Given a linked list, swap every two adjacent nodes and return its head.

Constraints:

• The number of nodes in the list is in the range [0, 100].
• 0 <= Node.val <= 100

Solution

This problem can be solved with the two-pointer tecnhique. We will have two pointers

Step 1

Advance one step the fast pointer

Step 2

Next node to slow will be the next fast node

Step 3

Next node to fast will be the slow node

Step 4

Check if temporal pointer was already set previously.
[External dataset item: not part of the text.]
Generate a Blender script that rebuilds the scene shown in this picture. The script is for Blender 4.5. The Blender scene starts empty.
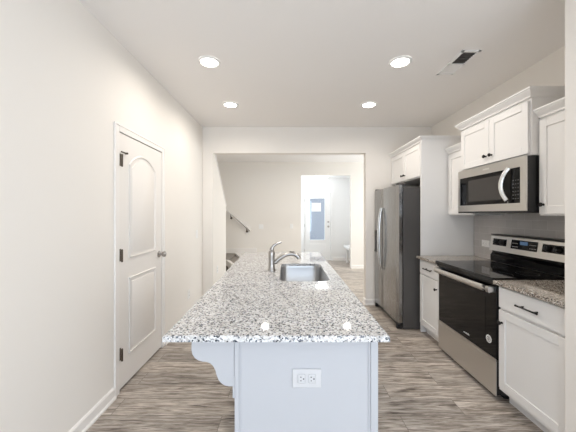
import bpy, bmesh, math, random
from mathutils import Vector, Matrix
random.seed(7)
scene = bpy.context.scene
PI = math.pi
COL = scene.collection

# ------------------------------------------------------------------ camera
cam_d = bpy.data.cameras.new('camera')
cam = bpy.data.objects.new('camera', cam_d); COL.objects.link(cam)
cam.location = (0, 0, 1.38); cam.rotation_euler = (PI/2, 0, 0)
cam_d.sensor_width = 36; cam_d.lens = 285/576*36
cam_d.shift_y = -1.5/576
cam_d.clip_start = 0.02; cam_d.clip_end = 200
scene.camera = cam

# ------------------------------------------------------------------ world and exposure
w = bpy.data.worlds.new('sky'); scene.world = w; w.use_nodes = True
bg = w.node_tree.nodes['Background']
bg.inputs[0].default_value = (0.84, 0.91, 1.0, 1); bg.inputs[1].default_value = 1.6
scene.view_settings.view_transform = 'Standard'
scene.view_settings.look = 'None'
scene.view_settings.gamma = 1
scene.view_settings.use_curve_mapping = False
scene.view_settings.exposure = 0.68
try:
    scene.cycles.max_bounces = 10; scene.cycles.diffuse_bounces = 6
    scene.cycles.sample_clamp_indirect = 6
except Exception: pass

def area(name, loc, rot, sx, sy, power, col):
    l = bpy.data.lights.new(name, 'AREA'); l.shape = 'RECTANGLE'; l.size = sx; l.size_y = sy
    l.energy = power; l.color = col
    o = bpy.data.objects.new(name, l); COL.objects.link(o); o.location = loc; o.rotation_euler = rot
    return o
# daylight entering through the glass wall behind the camera and the unseen living room window; side and foyer lamps are added fill
area('daylight_back', (0.3, -2.92, 1.25), (PI/2, 0, 0), 2.7, 2.1, 33, (0.71, 0.835, 1.0))
area('added_side_fill', (2.17, -1.35, 1.45), (0, PI/2, 0), 1.4, 1.9, 31, (0.90, 0.95, 1.0))
area('daylight_living', (3.92, 5.9, 1.45), (0, PI/2, 0), 1.5, 1.8, 40, (0.90, 0.97, 1.0))
area('added_foyer_fill', (-0.12, 8.05, 1.5), (0, -PI/2, 0), 1.5, 0.7, 6, (0.86, 0.93, 1.0))

# ------------------------------------------------------------------ materials
def mat(name, col, rough=0.5, metal=0.0, spec=0.5, emit=None, es=0):
    m = bpy.data.materials.new(name); m.use_nodes = True
    b = m.node_tree.nodes['Principled BSDF']
    b.inputs['Base Color'].default_value = (*col, 1)
    b.inputs['Roughness'].default_value = rough
    b.inputs['Metallic'].default_value = metal
    b.inputs['Specular IOR Level'].default_value = spec
    if emit:
        b.inputs['Emission Color'].default_value = (*emit, 1)
        b.inputs['Emission Strength'].default_value = es
    return m
def nodes(m): return m.node_tree.nodes, m.node_tree.links, m.node_tree.nodes['Principled BSDF']
def coords(m, scale=(1,1,1)):
    N, L, b = nodes(m)
    g = N.new('ShaderNodeNewGeometry'); mp = N.new('ShaderNodeMapping')
    mp.inputs['Scale'].default_value = scale
    L.new(g.outputs['Position'], mp.inputs['Vector'])
    return mp.outputs['Vector']
def bump(m, vec, scale, strength, dist=0.002, detail=2):
    N, L, b = nodes(m)
    n = N.new('ShaderNodeTexNoise'); n.inputs['Scale'].default_value = scale; n.inputs['Detail'].default_value = detail
    L.new(vec, n.inputs['Vector'])
    bp = N.new('ShaderNodeBump'); bp.inputs['Strength'].default_value = strength; bp.inputs['Distance'].default_value = dist
    L.new(n.outputs['Fac'], bp.inputs['Height']); L.new(bp.outputs['Normal'], b.inputs['Normal'])
    return n
def ramp(m, fac, stops, interp='LINEAR'):
    N, L, b = nodes(m)
    r = N.new('ShaderNodeValToRGB'); r.color_ramp.interpolation = interp
    el = r.color_ramp.elements
    while len(el) < len(stops): el.new(0.5)
    for e, (p, c) in zip(el, stops): e.position = p; e.color = (*c, 1)
    L.new(fac, r.inputs['Fac'])
    return r.outputs['Color']
def mixc(m, a, b_, fac, mode='MIX'):
    N, L, b = nodes(m)
    x = N.new('ShaderNodeMix'); x.data_type = 'RGBA'; x.blend_type = mode
    for s, v in ((x.inputs['Factor'], fac), (x.inputs[6], a), (x.inputs[7], b_)):
        if isinstance(v, (int, float)): s.default_value = v
        elif isinstance(v, tuple): s.default_value = (*v, 1)
        else: L.new(v, s)
    return x.outputs[2]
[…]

• If yes: set the previous next node to the fast pointer
• If no: set the new head to the fast pointer so we can return it at the end of the function

Note: in the first step it will just ignore this step.

Step 5

Store in a temporal pointer the slow pointer for next iterations

Step 6

Advance one node the slow pointer

Repeat the steps until slow is null (for linked lists with even number of nodes) OR slow.next is null (for linked lists with with odd number of nodes)

Code

/**
 * Definition for singly-linked list.
 * class ListNode {
 *    val: number
 *    next: ListNode | null
 *   constructor(val?: number, next?: ListNode | null) {
 *       this.val = (val===undefined ? 0 : val)
 *       this.next = (next===undefined ? null : next)
 *   }
 * }
 */
function swapPairs(head: ListNode | null): ListNode | null {
  let newHead: ListNode | null = null;
  let slow: ListNode | null = head;
  let fast = head;
  let previous: ListNode | null = null;

  while (slow !== null && slow.next !== null) {
    fast = slow.next;

    slow.next = fast.next;
    fast.next = slow;

    if (previous !== null) {
      previous.next = fast;
    } else {
      newHead = fast;
    }

    previous = slow;
    slow = slow.next;
  }

  return newHead ?? head;
}

Complexity analysis

• Time complexity: O(n), where n is the number of nodes in the linked list. We traverse the list once, swapping pairs of nodes.
• Space complexity: O(1), we are using only a constant amount of extra space for the pointers.